In The Inward Part poster

“Glorify God in your body.” Through the five senses of the body we become conscious of the outside world,—we can say that we know the world in which we live, for this world has made its way to us through these senses, and our great consciousness within cries out, “I know.”

Within this body is a soul. The soul has senses also,—I do not know how many; but with these senses it reaches out and knows its kind. For those the soul loves it would sacrifice and sometimes die. The consciousness within the soul rises up and says of the personalities of others, “I know them.”

Deeper still within us is the spirit. God breathed this into Adam’s nostrils and man became a “spirited soul” or “living soul.” This spirit should be able through its senses to know God, but sin has blinded its eyes, seared its conscience as with a hot iron to keep it from even feeling God, spoiled its taste for God, and through its smell (if it has one) it is not even able to discern the presence of God. God calls,—oh, how many thousands of times He has knocked and called,—but sin has made the ears deaf.

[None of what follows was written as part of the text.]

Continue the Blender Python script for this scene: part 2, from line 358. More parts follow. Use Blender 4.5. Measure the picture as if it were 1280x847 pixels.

All mankind is in this condition by nature. God has said, “The natural man receiveth not the things of the Spirit of God; for they are foolishness unto him.” Jesus came as our substitute to put away all sin of this spirit, soul, and body, and to regenerate this spirit. He calls it “the new birth.” When we are born again by accepting Christ as our Saviour and our very life, the One who has put away all our sins, we understand that God is our Father, and immediately His Spirit speaks to this newly regenerated spirit within us that now has eyes, ears, nose, mouth, and tongue. To this spirit the Word of God says, “The Spirit itself beareth witness with our spirit, that we are the children of God: and if children, then heirs; heirs of God, and joint-heirs with Christ.”

When our spirits were blinded in sin, instead of drawing from God all the delights and pleasures in Him, we turned and began to draw our delights through the body; the spirit and soul became subject to the lusts and the desires of the body. All mankind, until released by Jesus, are the bond-slaves of the desires of their natural mind, natural tastes, and natural lusts and passions; but when He comes in, we give the Holy Spirit the very throne of our being, which is our spirit. He here communes with us, fellowships with us, and our disposition or soul becomes subject to both, to this newly regenerated heart, if we consent to let the Lord have His way. In this sense our body then becomes the temple of the Holy Spirit, and the Spirit of God keeps it a clean temple.